_Problem to work on_: Repeat each line word for word.
==*==
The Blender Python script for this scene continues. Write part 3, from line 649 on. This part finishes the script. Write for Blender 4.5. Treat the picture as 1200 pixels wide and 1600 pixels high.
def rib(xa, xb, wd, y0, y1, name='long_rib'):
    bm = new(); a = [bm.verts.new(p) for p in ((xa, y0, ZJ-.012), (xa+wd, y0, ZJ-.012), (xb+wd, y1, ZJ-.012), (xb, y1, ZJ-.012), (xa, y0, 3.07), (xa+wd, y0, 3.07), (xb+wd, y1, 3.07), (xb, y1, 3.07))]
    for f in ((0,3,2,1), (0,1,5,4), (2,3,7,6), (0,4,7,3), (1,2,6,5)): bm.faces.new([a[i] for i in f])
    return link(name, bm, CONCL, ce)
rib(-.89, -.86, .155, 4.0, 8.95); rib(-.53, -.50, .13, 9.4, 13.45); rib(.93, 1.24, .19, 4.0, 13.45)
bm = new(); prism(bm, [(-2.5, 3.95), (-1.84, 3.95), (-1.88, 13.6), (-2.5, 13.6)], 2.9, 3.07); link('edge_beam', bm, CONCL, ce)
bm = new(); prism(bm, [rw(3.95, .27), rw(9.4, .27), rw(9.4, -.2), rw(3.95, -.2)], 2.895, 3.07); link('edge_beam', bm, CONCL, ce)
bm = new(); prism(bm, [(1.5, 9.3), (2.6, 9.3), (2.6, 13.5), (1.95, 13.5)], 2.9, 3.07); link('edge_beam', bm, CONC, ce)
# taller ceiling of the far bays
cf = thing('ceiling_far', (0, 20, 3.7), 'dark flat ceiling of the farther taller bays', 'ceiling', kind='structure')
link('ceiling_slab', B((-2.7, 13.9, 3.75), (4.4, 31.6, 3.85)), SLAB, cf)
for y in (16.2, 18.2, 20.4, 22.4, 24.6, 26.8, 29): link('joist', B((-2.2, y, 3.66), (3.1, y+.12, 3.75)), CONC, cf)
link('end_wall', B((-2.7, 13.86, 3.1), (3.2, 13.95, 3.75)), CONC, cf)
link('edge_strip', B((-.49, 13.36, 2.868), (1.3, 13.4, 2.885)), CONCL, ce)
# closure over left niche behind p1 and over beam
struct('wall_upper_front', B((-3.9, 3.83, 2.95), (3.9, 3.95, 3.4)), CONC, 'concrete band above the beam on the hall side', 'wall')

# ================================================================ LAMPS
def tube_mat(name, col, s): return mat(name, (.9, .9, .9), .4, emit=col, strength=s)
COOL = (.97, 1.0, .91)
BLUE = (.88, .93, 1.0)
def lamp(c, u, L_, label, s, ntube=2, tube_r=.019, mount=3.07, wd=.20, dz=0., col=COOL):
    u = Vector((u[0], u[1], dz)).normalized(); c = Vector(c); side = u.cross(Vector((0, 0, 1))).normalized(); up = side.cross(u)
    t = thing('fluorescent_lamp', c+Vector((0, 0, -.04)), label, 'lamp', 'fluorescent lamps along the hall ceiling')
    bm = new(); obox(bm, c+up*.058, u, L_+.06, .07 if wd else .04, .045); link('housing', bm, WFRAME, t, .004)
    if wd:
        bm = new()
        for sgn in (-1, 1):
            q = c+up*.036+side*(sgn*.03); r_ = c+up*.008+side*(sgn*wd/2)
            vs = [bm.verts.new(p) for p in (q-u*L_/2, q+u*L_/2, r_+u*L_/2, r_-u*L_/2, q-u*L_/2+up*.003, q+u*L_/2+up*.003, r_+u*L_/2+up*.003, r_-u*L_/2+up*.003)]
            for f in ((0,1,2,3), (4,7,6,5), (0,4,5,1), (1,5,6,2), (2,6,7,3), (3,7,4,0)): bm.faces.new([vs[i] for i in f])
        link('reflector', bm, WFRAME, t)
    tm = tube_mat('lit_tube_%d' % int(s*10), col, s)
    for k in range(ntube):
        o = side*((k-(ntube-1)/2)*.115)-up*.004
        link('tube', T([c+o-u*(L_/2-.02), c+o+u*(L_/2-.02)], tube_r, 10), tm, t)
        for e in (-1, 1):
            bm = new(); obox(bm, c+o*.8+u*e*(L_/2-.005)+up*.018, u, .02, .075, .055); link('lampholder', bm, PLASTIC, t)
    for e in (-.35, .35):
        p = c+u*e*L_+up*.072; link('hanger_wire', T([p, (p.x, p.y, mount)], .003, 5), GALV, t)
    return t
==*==
_Solution to this task_:
The Blender Python script for this scene continues. Write part 3, from line 649 on. This part finishes the script. Write for Blender 4.5. Treat the picture as 1200 pixels wide and 1600 pixels high.
def rib(xa, xb, wd, y0, y1, name='long_rib'):
    bm = new(); a = [bm.verts.new(p) for p in ((xa, y0, ZJ-.012), (xa+wd, y0, ZJ-.012), (xb+wd, y1, ZJ-.012), (xb, y1, ZJ-.012), (xa, y0, 3.07), (xa+wd, y0, 3.07), (xb+wd, y1, 3.07), (xb, y1, 3.07))]
    for f in ((0,3,2,1), (0,1,5,4), (2,3,7,6), (0,4,7,3), (1,2,6,5)): bm.faces.new([a[i] for i in f])
    return link(name, bm, CONCL, ce)
rib(-.89, -.86, .155, 4.0, 8.95); rib(-.53, -.50, .13, 9.4, 13.45); rib(.93, 1.24, .19, 4.0, 13.45)
bm = new(); prism(bm, [(-2.5, 3.95), (-1.84, 3.95), (-1.88, 13.6), (-2.5, 13.6)], 2.9, 3.07); link('edge_beam', bm, CONCL, ce)
bm = new(); prism(bm, [rw(3.95, .27), rw(9.4, .27), rw(9.4, -.2), rw(3.95, -.2)], 2.895, 3.07); link('edge_beam', bm, CONCL, ce)
bm = new(); prism(bm, [(1.5, 9.3), (2.6, 9.3), (2.6, 13.5), (1.95, 13.5)], 2.9, 3.07); link('edge_beam', bm, CONC, ce)
# taller ceiling of the far bays
cf = thing('ceiling_far', (0, 20, 3.7), 'dark flat ceiling of the farther taller bays', 'ceiling', kind='structure')
link('ceiling_slab', B((-2.7, 13.9, 3.75), (4.4, 31.6, 3.85)), SLAB, cf)
for y in (16.2, 18.2, 20.4, 22.4, 24.6, 26.8, 29): link('joist', B((-2.2, y, 3.66), (3.1, y+.12, 3.75)), CONC, cf)
link('end_wall', B((-2.7, 13.86, 3.1), (3.2, 13.95, 3.75)), CONC, cf)
link('edge_strip', B((-.49, 13.36, 2.868), (1.3, 13.4, 2.885)), CONCL, ce)
# closure over left niche behind p1 and over beam
struct('wall_upper_front', B((-3.9, 3.83, 2.95), (3.9, 3.95, 3.4)), CONC, 'concrete band above the beam on the hall side', 'wall')

# ================================================================ LAMPS
def tube_mat(name, col, s): return mat(name, (.9, .9, .9), .4, emit=col, strength=s)
COOL = (.97, 1.0, .91)
BLUE = (.88, .93, 1.0)
def lamp(c, u, L_, label, s, ntube=2, tube_r=.019, mount=3.07, wd=.20, dz=0., col=COOL):
    u = Vector((u[0], u[1], dz)).normalized(); c = Vector(c); side = u.cross(Vector((0, 0, 1))).normalized(); up = side.cross(u)
    t = thing('fluorescent_lamp', c+Vector((0, 0, -.04)), label, 'lamp', 'fluorescent lamps along the hall ceiling')
    bm = new(); obox(bm, c+up*.058, u, L_+.06, .07 if wd else .04, .045); link('housing', bm, WFRAME, t, .004)
    if wd:
        bm = new()
        for sgn in (-1, 1):
            q = c+up*.036+side*(sgn*.03); r_ = c+up*.008+side*(sgn*wd/2)
            vs = [bm.verts.new(p) for p in (q-u*L_/2, q+u*L_/2, r_+u*L_/2, r_-u*L_/2, q-u*L_/2+up*.003, q+u*L_/2+up*.003, r_+u*L_/2+up*.003, r_-u*L_/2+up*.003)]
            for f in ((0,1,2,3), (4,7,6,5), (0,4,5,1), (1,5,6,2), (2,6,7,3), (3,7,4,0)): bm.faces.new([vs[i] for i in f])
        link('reflector', bm, WFRAME, t)
    tm = tube_mat('lit_tube_%d' % int(s*10), col, s)
    for k in range(ntube):
        o = side*((k-(ntube-1)/2)*.115)-up*.004
        link('tube', T([c+o-u*(L_/2-.02), c+o+u*(L_/2-.02)], tube_r, 10), tm, t)
        for e in (-1, 1):
            bm = new(); obox(bm, c+o*.8+u*e*(L_/2-.005)+up*.018, u, .02, .075, .055); link('lampholder', bm, PLASTIC, t)
    for e in (-.35, .35):
        p = c+u*e*L_+up*.072; link('hanger_wire', T([p, (p.x, p.y, mount)], .003, 5), GALV, t)
    return t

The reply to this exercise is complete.